Given information:
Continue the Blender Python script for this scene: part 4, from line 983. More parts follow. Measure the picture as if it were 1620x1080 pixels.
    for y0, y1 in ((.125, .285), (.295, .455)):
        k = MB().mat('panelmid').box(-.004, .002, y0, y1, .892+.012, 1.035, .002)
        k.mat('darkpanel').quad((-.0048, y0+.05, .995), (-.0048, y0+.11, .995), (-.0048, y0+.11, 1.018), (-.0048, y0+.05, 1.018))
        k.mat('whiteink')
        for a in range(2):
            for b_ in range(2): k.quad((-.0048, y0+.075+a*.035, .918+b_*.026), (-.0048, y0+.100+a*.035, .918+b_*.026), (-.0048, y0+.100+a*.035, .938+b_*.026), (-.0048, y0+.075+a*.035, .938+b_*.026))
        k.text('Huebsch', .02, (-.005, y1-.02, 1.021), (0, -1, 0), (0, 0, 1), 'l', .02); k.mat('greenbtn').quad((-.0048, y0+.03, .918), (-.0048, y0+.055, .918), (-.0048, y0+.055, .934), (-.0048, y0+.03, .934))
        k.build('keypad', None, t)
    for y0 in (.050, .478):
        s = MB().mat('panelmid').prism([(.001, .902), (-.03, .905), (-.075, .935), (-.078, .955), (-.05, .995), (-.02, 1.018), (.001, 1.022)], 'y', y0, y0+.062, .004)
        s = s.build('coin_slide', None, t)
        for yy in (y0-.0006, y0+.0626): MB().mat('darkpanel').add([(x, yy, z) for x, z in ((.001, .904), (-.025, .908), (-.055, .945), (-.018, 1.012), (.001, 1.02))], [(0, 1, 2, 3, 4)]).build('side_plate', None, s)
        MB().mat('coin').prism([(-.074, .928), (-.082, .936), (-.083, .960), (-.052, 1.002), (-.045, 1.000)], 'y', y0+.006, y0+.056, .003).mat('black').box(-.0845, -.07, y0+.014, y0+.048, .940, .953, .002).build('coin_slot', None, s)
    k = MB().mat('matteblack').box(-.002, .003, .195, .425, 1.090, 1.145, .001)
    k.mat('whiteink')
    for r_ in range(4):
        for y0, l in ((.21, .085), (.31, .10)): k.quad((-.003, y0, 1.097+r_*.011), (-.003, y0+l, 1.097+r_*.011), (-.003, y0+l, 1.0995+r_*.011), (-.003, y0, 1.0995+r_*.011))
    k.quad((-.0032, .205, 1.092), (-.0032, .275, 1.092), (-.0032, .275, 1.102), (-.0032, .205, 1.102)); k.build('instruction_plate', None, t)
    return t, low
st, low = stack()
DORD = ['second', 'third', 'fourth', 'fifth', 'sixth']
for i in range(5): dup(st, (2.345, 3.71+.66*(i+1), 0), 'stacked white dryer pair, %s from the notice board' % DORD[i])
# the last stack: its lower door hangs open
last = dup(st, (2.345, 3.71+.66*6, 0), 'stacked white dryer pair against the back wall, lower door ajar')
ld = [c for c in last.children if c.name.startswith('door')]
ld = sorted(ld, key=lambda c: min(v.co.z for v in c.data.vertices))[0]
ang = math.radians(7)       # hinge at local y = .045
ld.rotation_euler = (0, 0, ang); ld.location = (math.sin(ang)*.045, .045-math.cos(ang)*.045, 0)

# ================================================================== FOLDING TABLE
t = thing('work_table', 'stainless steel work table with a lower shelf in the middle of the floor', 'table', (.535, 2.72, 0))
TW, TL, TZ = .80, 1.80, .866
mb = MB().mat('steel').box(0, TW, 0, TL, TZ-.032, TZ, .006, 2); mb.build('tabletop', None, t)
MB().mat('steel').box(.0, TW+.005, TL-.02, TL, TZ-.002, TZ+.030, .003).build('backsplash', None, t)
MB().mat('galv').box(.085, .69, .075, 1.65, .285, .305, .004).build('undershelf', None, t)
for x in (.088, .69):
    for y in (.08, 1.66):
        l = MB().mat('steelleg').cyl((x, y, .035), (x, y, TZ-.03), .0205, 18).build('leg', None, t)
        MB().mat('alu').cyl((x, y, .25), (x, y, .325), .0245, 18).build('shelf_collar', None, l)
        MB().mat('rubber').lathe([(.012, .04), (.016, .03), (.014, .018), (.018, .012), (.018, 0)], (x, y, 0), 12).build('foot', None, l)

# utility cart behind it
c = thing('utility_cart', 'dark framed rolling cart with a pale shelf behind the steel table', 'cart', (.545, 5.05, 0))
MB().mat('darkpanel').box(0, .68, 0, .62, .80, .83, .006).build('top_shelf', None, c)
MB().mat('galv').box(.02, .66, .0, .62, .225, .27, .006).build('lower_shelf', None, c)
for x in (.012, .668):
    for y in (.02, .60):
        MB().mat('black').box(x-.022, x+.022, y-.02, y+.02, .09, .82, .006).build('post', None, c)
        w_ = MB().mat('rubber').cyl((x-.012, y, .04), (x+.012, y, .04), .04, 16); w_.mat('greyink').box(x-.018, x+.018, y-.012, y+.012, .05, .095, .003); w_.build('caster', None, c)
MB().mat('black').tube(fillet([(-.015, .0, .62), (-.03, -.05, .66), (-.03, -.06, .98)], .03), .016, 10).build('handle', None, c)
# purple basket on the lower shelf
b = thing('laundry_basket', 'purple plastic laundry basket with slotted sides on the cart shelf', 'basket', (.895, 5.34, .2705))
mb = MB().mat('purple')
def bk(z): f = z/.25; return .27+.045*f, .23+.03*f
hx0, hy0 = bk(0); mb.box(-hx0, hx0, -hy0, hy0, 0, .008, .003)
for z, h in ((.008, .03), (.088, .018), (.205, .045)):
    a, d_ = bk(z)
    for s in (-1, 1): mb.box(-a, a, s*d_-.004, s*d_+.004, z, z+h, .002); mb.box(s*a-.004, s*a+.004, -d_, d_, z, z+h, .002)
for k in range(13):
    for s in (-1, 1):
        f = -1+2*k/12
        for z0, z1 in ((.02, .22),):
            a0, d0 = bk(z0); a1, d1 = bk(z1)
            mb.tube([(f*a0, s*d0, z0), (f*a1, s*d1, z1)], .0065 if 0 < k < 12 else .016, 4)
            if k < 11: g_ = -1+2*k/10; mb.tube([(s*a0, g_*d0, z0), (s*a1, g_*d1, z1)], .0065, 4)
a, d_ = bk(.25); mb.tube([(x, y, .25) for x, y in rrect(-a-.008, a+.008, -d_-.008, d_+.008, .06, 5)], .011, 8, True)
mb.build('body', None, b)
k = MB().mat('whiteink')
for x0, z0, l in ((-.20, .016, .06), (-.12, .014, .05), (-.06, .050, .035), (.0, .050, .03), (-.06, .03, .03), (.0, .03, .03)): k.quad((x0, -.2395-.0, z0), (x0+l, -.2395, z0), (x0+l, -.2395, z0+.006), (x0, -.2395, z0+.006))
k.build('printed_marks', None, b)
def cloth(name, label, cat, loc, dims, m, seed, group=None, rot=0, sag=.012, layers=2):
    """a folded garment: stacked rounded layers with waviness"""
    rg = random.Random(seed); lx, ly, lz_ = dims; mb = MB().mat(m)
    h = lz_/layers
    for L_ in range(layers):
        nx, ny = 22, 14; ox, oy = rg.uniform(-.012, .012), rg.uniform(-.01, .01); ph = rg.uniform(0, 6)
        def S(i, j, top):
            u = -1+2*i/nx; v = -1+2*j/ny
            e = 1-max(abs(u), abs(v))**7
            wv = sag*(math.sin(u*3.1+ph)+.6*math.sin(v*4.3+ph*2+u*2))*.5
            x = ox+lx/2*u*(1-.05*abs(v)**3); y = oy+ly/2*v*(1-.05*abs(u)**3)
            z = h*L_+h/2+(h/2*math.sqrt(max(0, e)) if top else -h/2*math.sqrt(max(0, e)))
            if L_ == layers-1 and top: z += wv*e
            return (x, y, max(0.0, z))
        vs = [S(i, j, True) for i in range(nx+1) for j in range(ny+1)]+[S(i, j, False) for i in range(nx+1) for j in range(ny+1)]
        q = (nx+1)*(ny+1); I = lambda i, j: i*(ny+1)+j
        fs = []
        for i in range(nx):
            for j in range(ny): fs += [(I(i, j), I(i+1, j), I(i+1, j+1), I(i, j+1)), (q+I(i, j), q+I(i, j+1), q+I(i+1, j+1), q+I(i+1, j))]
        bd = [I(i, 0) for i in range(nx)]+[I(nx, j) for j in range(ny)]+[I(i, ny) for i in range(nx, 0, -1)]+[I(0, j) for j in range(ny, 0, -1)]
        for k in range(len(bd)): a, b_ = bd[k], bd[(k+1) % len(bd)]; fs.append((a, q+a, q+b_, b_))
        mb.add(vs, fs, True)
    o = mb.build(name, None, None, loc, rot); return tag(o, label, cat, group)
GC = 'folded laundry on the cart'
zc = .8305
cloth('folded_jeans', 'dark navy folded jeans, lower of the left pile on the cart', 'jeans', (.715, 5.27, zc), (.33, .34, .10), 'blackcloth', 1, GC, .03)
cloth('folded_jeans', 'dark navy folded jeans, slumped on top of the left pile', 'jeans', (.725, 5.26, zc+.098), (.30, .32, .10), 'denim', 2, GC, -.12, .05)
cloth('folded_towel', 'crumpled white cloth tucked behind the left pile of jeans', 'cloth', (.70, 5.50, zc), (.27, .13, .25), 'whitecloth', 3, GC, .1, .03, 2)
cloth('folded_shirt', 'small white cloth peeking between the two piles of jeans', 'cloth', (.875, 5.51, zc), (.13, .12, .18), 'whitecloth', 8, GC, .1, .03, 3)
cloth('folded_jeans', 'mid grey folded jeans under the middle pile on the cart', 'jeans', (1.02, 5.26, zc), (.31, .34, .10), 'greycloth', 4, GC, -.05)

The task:
Using the material above, report each line where "from" occurs.

The response:
Continue the Blender Python script for this scene: part 4, from line 983. More parts follow. Measure the picture as if it were 1620x1080 pixels.
for i in range(5): dup(st, (2.345, 3.71+.66*(i+1), 0), 'stacked white dryer pair, %s from the notice board' % DORD[i])